Holiday slotted into his role perfectly during the regular season, and while his postseason has seen valleys (see: his shooting against Brooklyn in Round 2), it’s also had its peaks (see: games 5 and 6 against Atlanta). In the latter moments, the ones when he’s slicing through opposing defenders all the way to the rim and sticking to his man like a shirt to your ribs on a 100-degree day, it becomes abundantly clear why Milwaukee’s decision-makers and virtually every NBA observer had highlighted Holiday as such a critical upgrade over Eric Bledsoe as a big-game option at the point. On nights like Tuesday, though—when he’s alternating between eschewing drives to take jumpers he shouldn’t and forcing the ball into traffic rather than stepping into shots he should take—Holiday becomes the one thing Milwaukee can’t afford: less an upgrade on Bledsoe than just an updated version, a mere variation on the same enervating theme that Bucks fans have heard over and over in recent postseasons.
Holiday can be more than that. The Bucks need him to be if they want to have a chance of slowing down Paul, who has created a whopping 122 points via score or assist over his past two games, or Booker, who shot just 8-for-21 from the field in Game 1 but worked his way to 10 free throws and added six assists. (Or, for that matter, Ayton, who shot 80 percent from the floor on a steady diet of high-low passes after sealing a smaller defender and alley-oops after rolling hard to the rim.)
Milwaukee’s path to tying the series starts with making life tougher on Paul and Booker up top. Maybe that’s through sprinkling in more cranked-up coverages, like deploying an occasional trap to try to force the ball into the hands of a less experienced playmaker—say, Ayton—on the short roll, or testing out a hedge-and-recover scheme. Increased aggression, however, brings increased risk: While those approaches could put more pressure on the ball, they definitely would put more pressure on Milwaukee’s back-line defenders to rotate on a string to keep Paul and Co. from picking them apart. Just ask Denver what happens when Phoenix gets a good look at your high hedge and you’re not airtight on the back end; the Suns averaged nine corner 3-point tries per game against the Nuggets, drilling 40 percent of them in a four-game sweep.

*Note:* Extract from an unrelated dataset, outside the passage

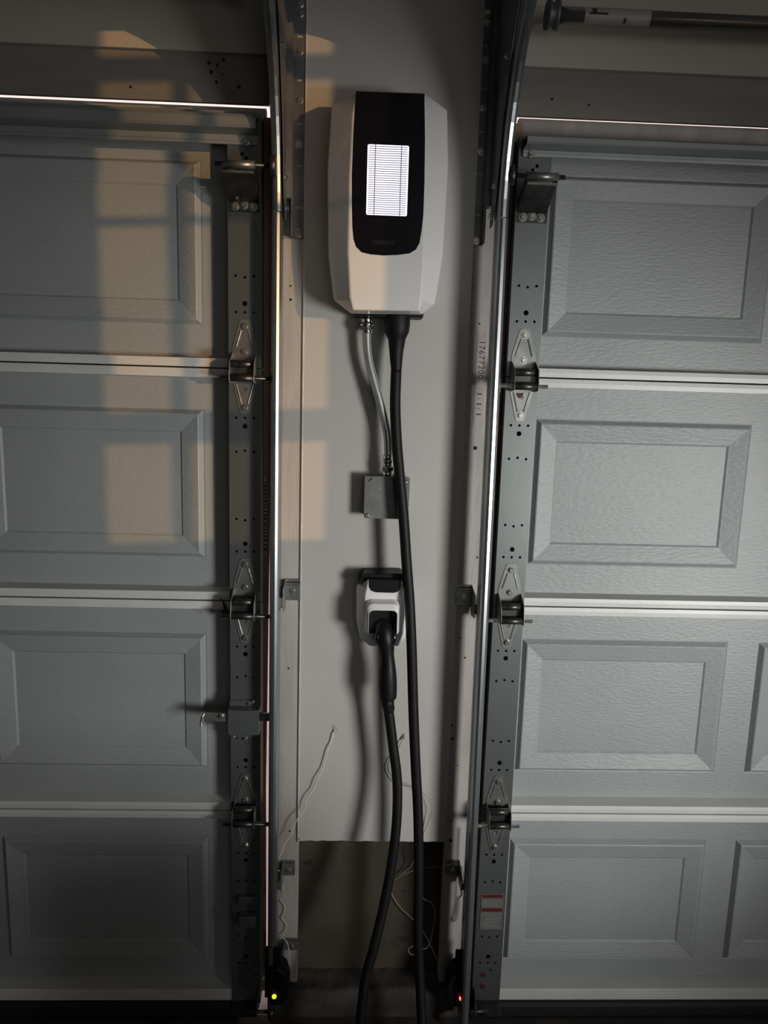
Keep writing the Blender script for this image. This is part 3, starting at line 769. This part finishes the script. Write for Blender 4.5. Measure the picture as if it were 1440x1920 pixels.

It’s also possible that the Bucks review Game 1 and think that the no. 1 defense in this postseason needs revision rather than revolution. Maybe they stick with switching, but do it more selectively—empowering Holiday, for example, to do his damnedest to stick with his man through every pick and redirect, rather than simply giving up the soft handoff to Lopez or Bobby Portis in space. Maybe they go back to drop coverage, but try to emphasize greater connectivity—Holiday and the other Bucks guards more aggressively chasing the Phoenix ball handlers over the top of the screens, while the bigs come up a step or two closer to the ball and look to use their length to prevent Paul and Booker from getting to their preferred spots unbothered.
It’s not the cleverest adjustment there is, I’ll grant, but sometimes just doing what you already do well a little better can be pretty powerful. Make the opposing top guns a bit less comfortable, get a bit more on offense from Holiday, don’t miss 19 shots in the paint, find a way to narrow a 25-9 Phoenix edge on made free throws, and Milwaukee will be in business, with a shot to steal home-court advantage and give its brightest ray of hope—the 6-foot-11 Greek god who may only get stronger once he gets his sea legs again—a better chance to shine.